RECORD EXCERPTS:
================

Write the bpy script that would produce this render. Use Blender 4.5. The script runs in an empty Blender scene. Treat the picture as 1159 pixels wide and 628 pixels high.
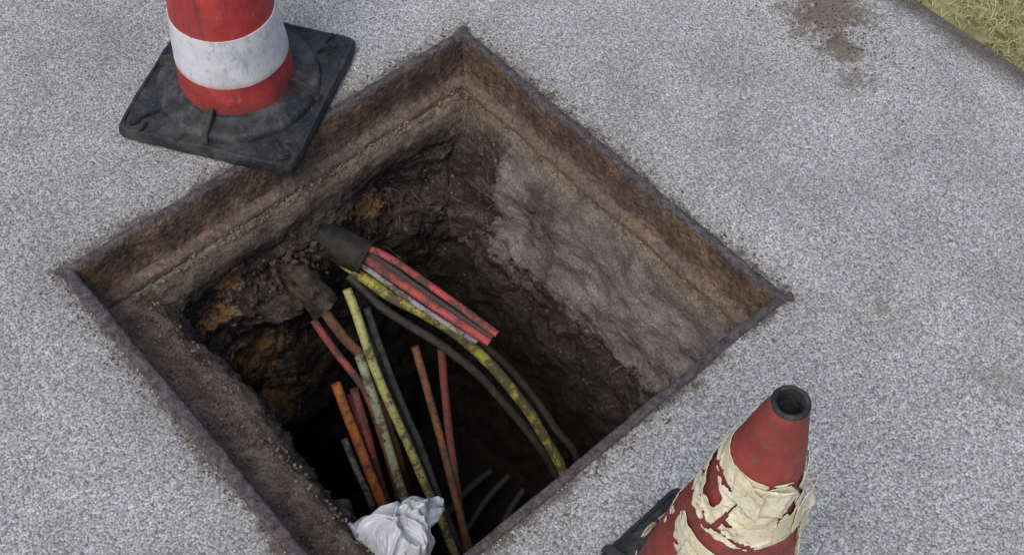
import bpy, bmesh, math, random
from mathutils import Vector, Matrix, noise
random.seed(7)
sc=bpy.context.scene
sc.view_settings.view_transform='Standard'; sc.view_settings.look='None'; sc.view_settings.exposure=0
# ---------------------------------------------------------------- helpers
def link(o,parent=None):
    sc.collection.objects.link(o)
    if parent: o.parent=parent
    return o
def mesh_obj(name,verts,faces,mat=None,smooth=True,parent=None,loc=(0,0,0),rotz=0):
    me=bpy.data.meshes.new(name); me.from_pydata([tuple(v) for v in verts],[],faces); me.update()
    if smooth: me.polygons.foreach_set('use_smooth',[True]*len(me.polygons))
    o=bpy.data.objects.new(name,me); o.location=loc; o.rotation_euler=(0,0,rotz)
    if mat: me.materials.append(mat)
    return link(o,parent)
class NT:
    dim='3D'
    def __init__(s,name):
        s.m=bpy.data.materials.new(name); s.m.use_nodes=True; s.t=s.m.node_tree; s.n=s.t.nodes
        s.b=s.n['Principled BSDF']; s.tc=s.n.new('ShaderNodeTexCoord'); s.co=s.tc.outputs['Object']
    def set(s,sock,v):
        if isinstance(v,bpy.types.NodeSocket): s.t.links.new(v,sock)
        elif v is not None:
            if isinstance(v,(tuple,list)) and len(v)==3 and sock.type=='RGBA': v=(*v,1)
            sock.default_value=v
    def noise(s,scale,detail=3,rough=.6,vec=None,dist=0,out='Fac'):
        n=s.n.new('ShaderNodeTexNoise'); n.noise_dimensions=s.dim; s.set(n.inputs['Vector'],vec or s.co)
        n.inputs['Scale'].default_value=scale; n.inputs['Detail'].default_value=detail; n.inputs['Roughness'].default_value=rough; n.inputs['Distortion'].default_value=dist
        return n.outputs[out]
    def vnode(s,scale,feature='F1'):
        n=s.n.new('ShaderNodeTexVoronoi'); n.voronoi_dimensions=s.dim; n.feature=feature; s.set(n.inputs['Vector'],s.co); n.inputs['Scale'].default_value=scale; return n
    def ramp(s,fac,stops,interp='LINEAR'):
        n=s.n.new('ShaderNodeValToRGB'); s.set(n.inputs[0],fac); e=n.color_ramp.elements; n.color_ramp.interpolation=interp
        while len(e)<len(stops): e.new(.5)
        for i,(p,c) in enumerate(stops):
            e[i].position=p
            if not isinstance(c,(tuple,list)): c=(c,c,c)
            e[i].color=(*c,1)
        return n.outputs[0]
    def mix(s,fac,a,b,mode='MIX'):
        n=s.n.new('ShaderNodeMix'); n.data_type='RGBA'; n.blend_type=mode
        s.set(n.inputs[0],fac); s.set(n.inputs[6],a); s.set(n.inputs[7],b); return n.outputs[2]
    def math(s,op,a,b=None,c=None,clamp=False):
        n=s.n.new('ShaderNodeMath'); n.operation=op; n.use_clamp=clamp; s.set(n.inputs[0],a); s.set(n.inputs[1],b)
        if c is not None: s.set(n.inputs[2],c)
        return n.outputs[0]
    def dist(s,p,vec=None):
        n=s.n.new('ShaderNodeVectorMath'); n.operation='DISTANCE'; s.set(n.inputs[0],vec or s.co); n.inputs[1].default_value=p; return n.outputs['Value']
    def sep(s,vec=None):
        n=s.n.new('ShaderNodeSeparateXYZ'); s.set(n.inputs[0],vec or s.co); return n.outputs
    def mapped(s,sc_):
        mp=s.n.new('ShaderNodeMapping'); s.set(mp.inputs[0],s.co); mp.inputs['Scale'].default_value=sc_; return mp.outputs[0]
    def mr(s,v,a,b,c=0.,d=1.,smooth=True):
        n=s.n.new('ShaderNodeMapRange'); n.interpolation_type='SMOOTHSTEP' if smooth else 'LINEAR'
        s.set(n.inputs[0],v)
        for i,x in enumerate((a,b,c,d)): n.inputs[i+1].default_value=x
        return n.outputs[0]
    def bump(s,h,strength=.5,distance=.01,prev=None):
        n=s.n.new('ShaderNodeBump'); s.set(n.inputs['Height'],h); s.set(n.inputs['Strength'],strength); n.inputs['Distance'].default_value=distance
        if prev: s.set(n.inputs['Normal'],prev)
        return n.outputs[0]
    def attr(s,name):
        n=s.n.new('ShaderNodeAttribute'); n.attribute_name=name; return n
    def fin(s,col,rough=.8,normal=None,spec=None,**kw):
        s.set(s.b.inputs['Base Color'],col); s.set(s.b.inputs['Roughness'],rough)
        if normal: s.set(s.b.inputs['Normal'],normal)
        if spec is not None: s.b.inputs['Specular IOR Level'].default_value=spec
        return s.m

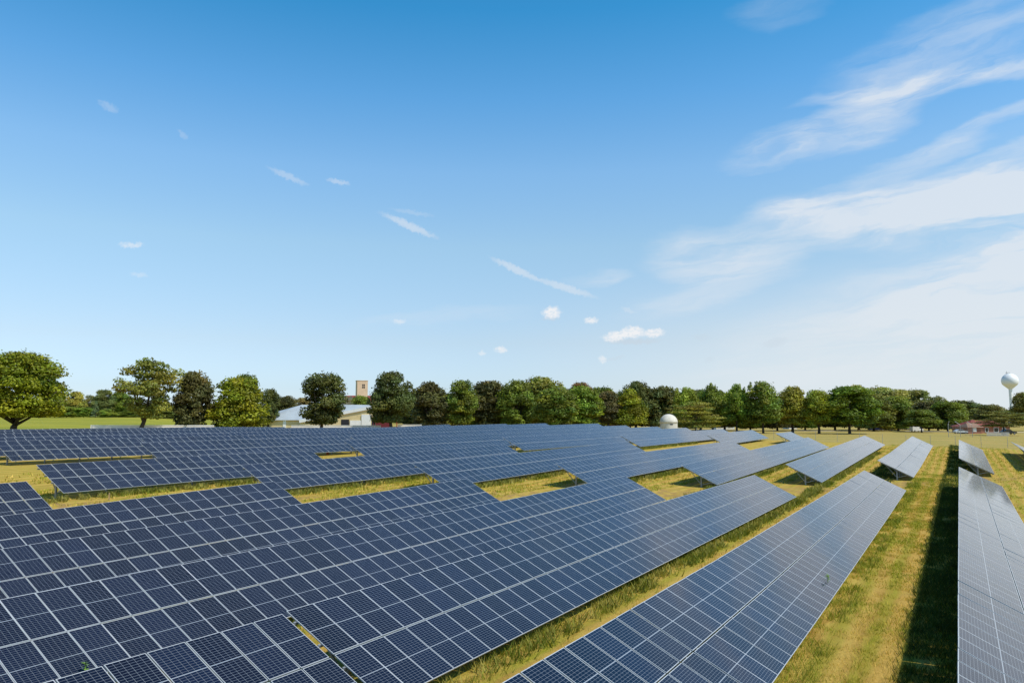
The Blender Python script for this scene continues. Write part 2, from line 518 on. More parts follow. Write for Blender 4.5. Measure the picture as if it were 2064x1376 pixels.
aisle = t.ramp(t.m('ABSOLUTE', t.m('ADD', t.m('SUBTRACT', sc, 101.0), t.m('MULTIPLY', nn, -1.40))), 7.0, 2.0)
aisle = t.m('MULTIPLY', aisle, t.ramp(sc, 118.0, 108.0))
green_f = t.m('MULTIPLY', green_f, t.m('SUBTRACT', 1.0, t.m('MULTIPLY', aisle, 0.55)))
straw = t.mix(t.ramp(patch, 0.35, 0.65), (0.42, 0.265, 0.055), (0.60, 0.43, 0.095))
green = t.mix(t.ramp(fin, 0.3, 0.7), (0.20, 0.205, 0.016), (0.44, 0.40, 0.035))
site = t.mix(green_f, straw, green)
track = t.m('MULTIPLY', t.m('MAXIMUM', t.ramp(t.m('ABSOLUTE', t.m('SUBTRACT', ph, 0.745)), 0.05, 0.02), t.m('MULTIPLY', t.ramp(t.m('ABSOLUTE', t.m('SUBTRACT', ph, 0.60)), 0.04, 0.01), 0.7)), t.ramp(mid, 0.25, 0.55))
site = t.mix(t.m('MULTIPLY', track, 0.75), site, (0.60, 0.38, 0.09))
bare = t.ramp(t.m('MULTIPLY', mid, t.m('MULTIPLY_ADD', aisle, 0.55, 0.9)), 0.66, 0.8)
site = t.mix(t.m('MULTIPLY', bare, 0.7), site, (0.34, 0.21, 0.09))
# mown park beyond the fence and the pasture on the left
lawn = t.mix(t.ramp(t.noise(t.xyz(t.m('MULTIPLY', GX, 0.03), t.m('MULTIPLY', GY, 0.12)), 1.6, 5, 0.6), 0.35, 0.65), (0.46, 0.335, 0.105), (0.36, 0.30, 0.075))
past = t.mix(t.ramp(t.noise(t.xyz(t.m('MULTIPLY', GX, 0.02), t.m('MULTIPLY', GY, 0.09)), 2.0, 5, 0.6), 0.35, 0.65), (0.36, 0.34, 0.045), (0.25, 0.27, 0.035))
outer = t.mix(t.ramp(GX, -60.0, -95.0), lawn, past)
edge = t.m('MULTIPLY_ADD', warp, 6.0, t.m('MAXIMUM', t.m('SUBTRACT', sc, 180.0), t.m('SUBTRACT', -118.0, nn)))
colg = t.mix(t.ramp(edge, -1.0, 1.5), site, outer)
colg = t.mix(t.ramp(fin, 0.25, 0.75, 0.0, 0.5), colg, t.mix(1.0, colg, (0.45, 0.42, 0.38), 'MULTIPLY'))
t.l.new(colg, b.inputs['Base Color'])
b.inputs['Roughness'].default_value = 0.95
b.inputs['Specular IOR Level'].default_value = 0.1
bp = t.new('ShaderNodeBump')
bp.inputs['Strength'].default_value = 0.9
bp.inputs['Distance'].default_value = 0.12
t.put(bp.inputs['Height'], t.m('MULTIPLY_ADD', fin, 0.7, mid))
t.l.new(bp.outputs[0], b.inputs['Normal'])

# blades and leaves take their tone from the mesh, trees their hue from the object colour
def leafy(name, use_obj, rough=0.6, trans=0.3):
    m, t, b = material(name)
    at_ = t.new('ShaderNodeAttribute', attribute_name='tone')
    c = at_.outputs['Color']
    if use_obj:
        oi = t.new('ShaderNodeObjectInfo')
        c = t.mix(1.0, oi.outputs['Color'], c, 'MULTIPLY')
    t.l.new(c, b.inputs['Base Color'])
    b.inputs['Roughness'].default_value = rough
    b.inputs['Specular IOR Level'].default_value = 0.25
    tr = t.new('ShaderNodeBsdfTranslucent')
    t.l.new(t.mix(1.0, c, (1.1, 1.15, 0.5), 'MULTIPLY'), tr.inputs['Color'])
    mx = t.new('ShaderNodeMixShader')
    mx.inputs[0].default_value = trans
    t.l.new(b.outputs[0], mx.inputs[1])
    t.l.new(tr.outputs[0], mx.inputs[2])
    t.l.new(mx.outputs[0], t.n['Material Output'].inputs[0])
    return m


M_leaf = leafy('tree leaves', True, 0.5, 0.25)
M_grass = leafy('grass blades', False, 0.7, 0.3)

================

TASK OBJECTIVE: Copy every line of the listing that contains the word "this".

CORRECT RESULT:
Write the bpy script that would produce this render. Use Blender 4.5. The script runs in an empty Blender scene. Treat the picture as 1159 pixels wide and 628 pixels high.
The Blender Python script for this scene continues. Write part 2, from line 518 on. More parts follow. Write for Blender 4.5. Measure the picture as if it were 2064x1376 pixels.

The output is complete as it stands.